Bill Callahan walks off the practice field near a building that bears Osborne's name. Every day is a new confrontation complete with bright lights, hastily called news conferences and probing questions. On Wednesday, a media type sees former NU defensive coordinator Charlie McBride wandering around campus and leaks that Callahan has been fired and McBride, who's eight years retired, will take over.
Bruce Thorson/US Presswire
The Huskers got off to a good start this season, but three bad losses could cost Bill Callahan his job.
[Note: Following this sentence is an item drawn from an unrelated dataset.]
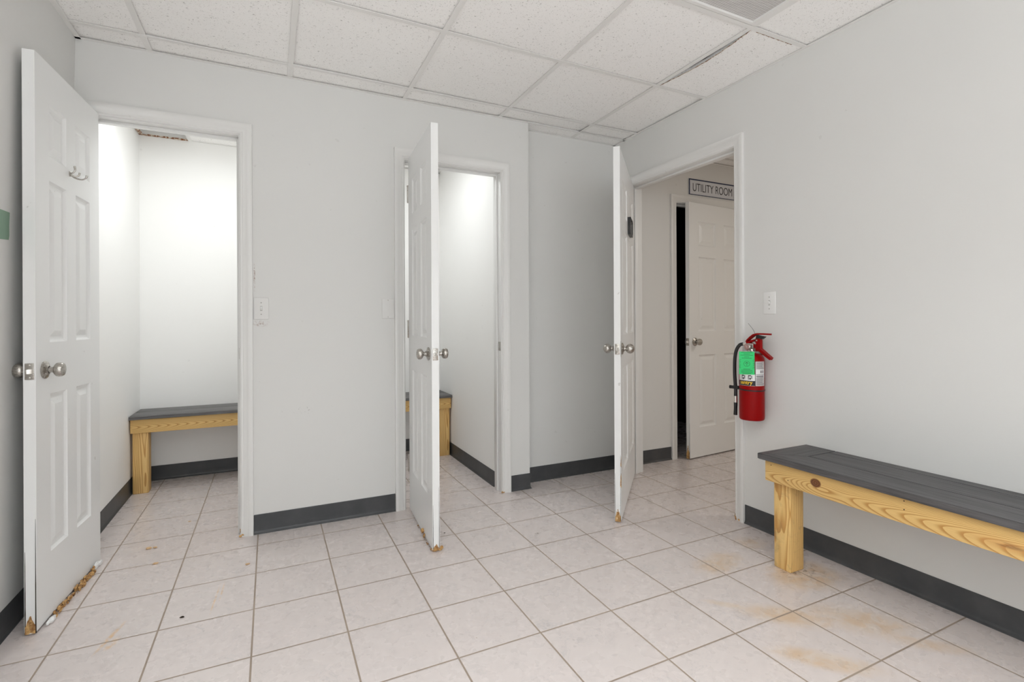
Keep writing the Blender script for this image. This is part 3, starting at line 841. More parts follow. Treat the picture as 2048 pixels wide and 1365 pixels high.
def rag_outline(x0, x1, top, seed, jag=0.006, base=0.0, n=9, peak=0.5):
    rnd = random.Random(seed); pts = [(x0, base), ]
    for i in range(n + 1):
        t = i / n
        prof = max(0.38, 1 - abs(t - peak) * 1.35)
        pts.append((x0 + (x1 - x0) * t, base + top * prof + rnd.uniform(-jag, jag)))
    pts.append((x1, base)); return pts
def edge_damage(r, L, ylo, yhi, zb, seed, core_h=0.055, seam=0.42, gap=0.0022):
    # bare core low on the free edge
    bm = bmesh.new()
    pts = [(y, max(z, zb)) for y, z in rag_outline(ylo + 0.003, yhi - 0.004, core_h, seed, 0.006, zb)]
    prism(bm, pts, L - 0.001, L + 0.0022, 'yz')
    o = link('exposed_core', bm, M['core'], r); tag(o, 'bare brown wood core')
    # skins split from the stile: narrow dark wedges up the edge
    bm = bmesh.new()
    for y in (ylo + 0.0030, yhi - 0.0030):
        h = seam * (1.0 if y > (ylo + yhi) / 2 else 0.72)
        n = 12; lf, rt = [], []
        rnd = random.Random(seed + int(y * 1e4))
        for i in range(n + 1):
            t = i / n; wd = gap * (1 - t) ** 0.8 * (0.8 + 0.4 * rnd.random()) + 0.0003
            lf.append((y - wd / 2, zb + h * t)); rt.append((y + wd / 2, zb + h * t))
        prism(bm, lf + rt[::-1], L - 0.0005, L + 0.0012, 'yz')
    tag(link('split_seam', bm, M['darkgap'], r), 'dark splits between the skins and the core')
def bottom_crumble(r, x0, x1, yc, zb, seed, n, rmax, amp=1.0, out=0.0):
    rnd = random.Random(seed); bm = bmesh.new()
    for i in range(n):
        t = i / max(1, n - 1); x = x0 + (x1 - x0) * t
        rr = rmax * rnd.choice((0.3, 0.45, 0.6, 0.8, 1.0))
        for q in range(2):
            lump(bm, (x + rnd.uniform(-0.012, 0.012), yc + out * rnd.uniform(-0.1, 1), zb + rr * rnd.uniform(0.2, 0.9)), rr * rnd.uniform(0.4, 1.0), rnd.randint(0, 9999),
                 (rnd.uniform(0.7, 2.0), rnd.uniform(0.3, 0.8), rnd.uniform(0.5, 1.1)), 2, 0.42)
    for v in bm.verts: v.co.z = max(v.co.z, 0.0005)
    o = link('crumbled_core', bm, M['core'], r); tag(o, 'crumbling swollen brown core along the bottom edge'); return o
edge_damage(r1, L1, -0.035, 0.0, z0 - 0.006, 11, 0.066, 0.40, 0.0030)
bottom_crumble(r1, 0.12, L1 - 0.10, 0.004, 0.002, 5, 30, 0.014, out=0.016)
# chunk of skin hanging off the bottom edge
bm = bmesh.new()
for (x, y, z, rr, sq) in ((L1 - 0.075, 0.014, 0.010, 0.013, (1.5, 0.7, .8)), (L1 - 0.055, 0.010, 0.008, 0.009, (1.6, .6, .8)), (0.075, 0.010, 0.014, 0.016, (1.9, .35, .9)), (0.045, 0.014, 0.012, 0.012, (2.0, .4, .8))):
    lump(bm, (x, y, z), rr, int(x * 1000), sq, 2, 0.22)
for v in bm.verts: v.co.z = max(v.co.z, 0.0005)
tag(link('torn_skin', bm, M['door'], r1), 'torn white skin curled at the bottom edge')

# --- door 2: middle closet, open square to the wall
z0, z1 = 0.010, 2.040
p2, t2 = (0.7275, 2.893), (0.6895, 2.310)
L2 = math.dist(p2, t2)
r2, leaf2 = door('door_2', p2, t2, L2, 0.035, z0, z1, 1, 'white closet door standing open square to the middle closet doorway', st=0.105, mid=0.085)
# local y=0: face seen (towards -X world); thickness to +y (towards +X world)
knob(r2, (L2 - 0.062, 0, 0.938), (0, -1, 0), flat=True)
knob(r2, (L2 - 0.062, 0.035, 0.938), (0, 1, 0), flat=True)
latch_at(r2, L2, 0.0175, 0.938)
for z in (0.27, 1.05, 1.835):
    h_ = hinge(r2, z, 0.035, (-0.002, 1))
edge_damage(r2, L2, 0.0, 0.035, z0 - 0.004, 21, 0.030, 0.30, 0.0016)
bottom_crumble(r2, L2 - 0.33, L2 - 0.015, -0.003, 0.004, 9, 9, 0.007, out=-0.004)
bm = bmesh.new()
for i, (x, y, z, rr, sq) in enumerate(((L2 - 0.01, 0.012, 0.012, 0.014, (1, 1.0, 1.0)), (L2 - 0.004, 0.036, 0.010, 0.009, (1, 1.2, .9)), (L2 - 0.006, 0.046, 0.014, 0.007, (.8, 1.0, 1.2)),
                       (L2 - 0.20, -0.007, 0.028, 0.011, (1.2, .8, 1.0)), (L2 - 0.17, -0.004, 0.016, 0.008, (1.2, .7, 1.0)))):
    lump(bm, (x, y, z), rr, 40 + i, sq, 2, 0.3)
for v in bm.verts: v.co.z = max(v.co.z, 0.0005)
link('crumbled_core', bm, M['core'], r2)

# --- door 3: doorway in the right wall, half open into the room
z0, z1 = 0.012, 2.040
p3 = (2.300, 2.856); t3 = (1.682, 2.218)
L3 = math.dist(p3, t3)
r3, leaf3 = door('door_3', p3, t3, L3, 0.035, z0, z1, 1, 'white six panel door half open in front of the recessed wall, small black plaque on it', st=0.115, mid=0.105)
knob(r3, (L3 - 0.062, 0, 0.940), (0, -1, 0))
knob(r3, (L3 - 0.062, 0.035, 0.940), (0, 1, 0))
latch_at(r3, L3, 0.0175, 0.940, bolt=0.012)
bm = bmesh.new()     # wrap plate round the free edge
box(bm, L3 - 0.022, L3 + 0.0006, -0.0008, 0.0000, 0.896, 0.984); box(bm, L3 - 0.022, L3 + 0.0006, 0.0350, 0.0358, 0.896, 0.984)
link('wrap_plate', bm, M['nickel'], r3)
edge_damage(r3, L3, 0.0, 0.035, z0 - 0.006, 31, 0.075, 0.36, 0.0014)
bm = bmesh.new(); prism(bm, [(0.030, 0.20), (0.0356, 0.19), (0.0356, 0.27), (0.033, 0.255), (0.031, 0.23)], L3 - 0.002, L3 + 0.0016, 'yz')
prism(bm, [(0.032, 0.31), (0.0356, 0.30), (0.0356, 0.36), (0.034, 0.345)], L3 - 0.002, L3 + 0.0016, 'yz'); link('exposed_core', bm, M['core'], r3)
for z in (0.25, 1.03, 1.83): hinge(r3, z, 0.035, (-0.003, 1))
# plaque: shallow black frame with grey glass
px, pz, pw_, ph = 0.386, 1.686, 0.155, 0.105
pq = empty('plaque', (0, 0, 0)); pq.parent = r3; tag(pq, 'small black framed plaque')
bm = bmesh.new(); fw = 0.009
for q in ((px - pw_ / 2, px + pw_ / 2, pz - ph / 2, pz - ph / 2 + fw), (px - pw_ / 2, px + pw_ / 2, pz + ph / 2 - fw, pz + ph / 2),
          (px - pw_ / 2, px - pw_ / 2 + fw, pz - ph / 2 + fw, pz + ph / 2 - fw), (px + pw_ / 2 - fw, px + pw_ / 2, pz - ph / 2 + fw, pz + ph / 2 - fw)):
    box(bm, q[0], q[1], 0.0352, 0.054, q[2], q[3])
link('plaque_frame', bm, M['black'], pq)
bm = bmesh.new(); box(bm, px - pw_ / 2 + fw, px + pw_ / 2 - fw, 0.0352, 0.048, pz - ph / 2 + fw, pz + ph / 2 - fw); link('plaque_glass', bm, M['mirror'], pq)

# --- door 4: utility room, slightly ajar
z0, z1 = 0.010, 2.026
p4 = (3.700, 3.012); t4 = (2.960, 2.944)
L4 = math.dist(p4, t4)
r4, leaf4 = door('door_4', p4, t4, L4, 0.035, z0, z1, -1, 'white six panel utility room door standing slightly ajar under the sign', st=0.110, mid=0.100)
knob(r4, (L4 - 0.062, 0, 0.925), (0, 1, 0), flat=True)
knob(r4, (L4 - 0.062, -0.035, 0.925), (0, -1, 0), short=True)
latch_at(r4, L4, -0.0175, 0.925)
edge_damage(r4, L4, -0.035, 0.0, z0 - 0.004, 41, 0.11, 0.28, 0.0022)

# ------------------------------------------------------------------ small things on the walls
def switch(name, M4, label, toggle, mat, cat):
    r = empty(name); r.matrix_world = M4; tag(r, label, cat)
    bm = bmesh.new(); box(bm, -0.035, 0.035, -0.0055, 0.0, -0.057, 0.057, bev=0.0028, seg=3); link('plate', bm, mat, r, True)
    if toggle:
        bm = bmesh.new(); box(bm, -0.0052, 0.0052, -0.0062, -0.0050, -0.0125, 0.0125); link('slot', bm, M['slot'], r)
        bm = bmesh.new()
        prism(bm, [(-0.0055, -0.009), (-0.0155, 0.0035), (-0.0165, 0.0085), (-0.0130, 0.0095), (-0.0055, 0.006)], -0.0042, 0.0042, 'yz')
        link('toggle', bm, M['plate'], r)
    for s in (-1, 1):
        bm = bmesh.new(); lathe(bm, [(0.0032, 0), (0.0030, 0.0012), (0.0018, 0.0018), (0, 0.0018)], axis_mat((0, -0.0054, s * (0.030 if toggle else 0.048)), (0, -1, 0)), 16)
        link('screw', bm, M['slot'] if toggle else M['steel'], r, True)
    return r
TR = Matrix.Translation; RZ = lambda a: Matrix.Rotation(a, 4, 'Z')
switch('light_switch', TR((-0.041, YB, 1.166)), 'white light switch on the back wall right of the left closet doorway', True, M['plate_grey'], 'light switch')
switch('blank_plate', TR((0.6115, YB, 1.170)), 'blank white wall plate left of the middle closet doorway', False, M['plate_grey'], 'wall plate')
switch('light_switch', TR((XR, 1.744, 1.182)) @ RZ(-PI / 2), 'white light switch on the right wall above the fire extinguisher', True, M['plate'], 'light switch')
# old green paint patch
def wx(z): return -0.842 + 0.050 * z / CEIL
bm = bmesh.new()
pts = [(1.90, 1.372), (2.12, 1.377), (2.22, 1.374), (2.318, 1.383), (2.322, 1.40), (2.319, 1.43), (2.321, 1.478), (2.20, 1.476), (1.90, 1.474)]
A = [bm.verts.new((wx(z) + 0.0008, y, z)) for y, z in pts]; Bv = [bm.verts.new((wx(z) - 0.001, y, z)) for y, z in pts]
bm.faces.new(A); bm.faces.new(Bv[::-1])
for i in range(len(pts)): bm.faces.new((A[i], A[(i + 1) % len(pts)], Bv[(i + 1) % len(pts)], Bv[i]))
tag(link('paint_patch', bm, M['green']), 'rectangular patch of old green paint on the left wall', 'paint patch')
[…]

It is just before 7 o'clock, gray skies are giving way to darkness, and Tom Osborne walks to the parking lot and fumbles for the keys to his SUV. He is unassuming -- his briefcase looks more like a black beach bag stuffed with papers; his keys are operated the old-fashioned way, with no remote. A man who's been waiting in the parking lot asks for his autograph, and Osborne gives him a grandfatherly smile. "Got it!" the guy says to a buddy as they rush off. Osborne seems so out of place in this new job -- he spent part of the day trying to find his new office -- and yet so suited. One of his first orders of business was to send an e-mail to all of the ex-players, welcoming them to stop by, visit his third-floor office, or stand on the sidelines during games. "I can only speak for me personally, as well as the guys I talk to on a daily basis," says former defensive star Chad Kelsay, "but we feel like things are in good hands now." Osborne says the feeling of disconnect was natural. For 40 years, young and old men could walk into South Stadium and find a familiar face. Continuity and repetition were just the Nebraska way. But even Osborne knows that times change. He walks past a statue of himself, bronzed in far different times. He clutches onto his umbrella. It's about to rain again.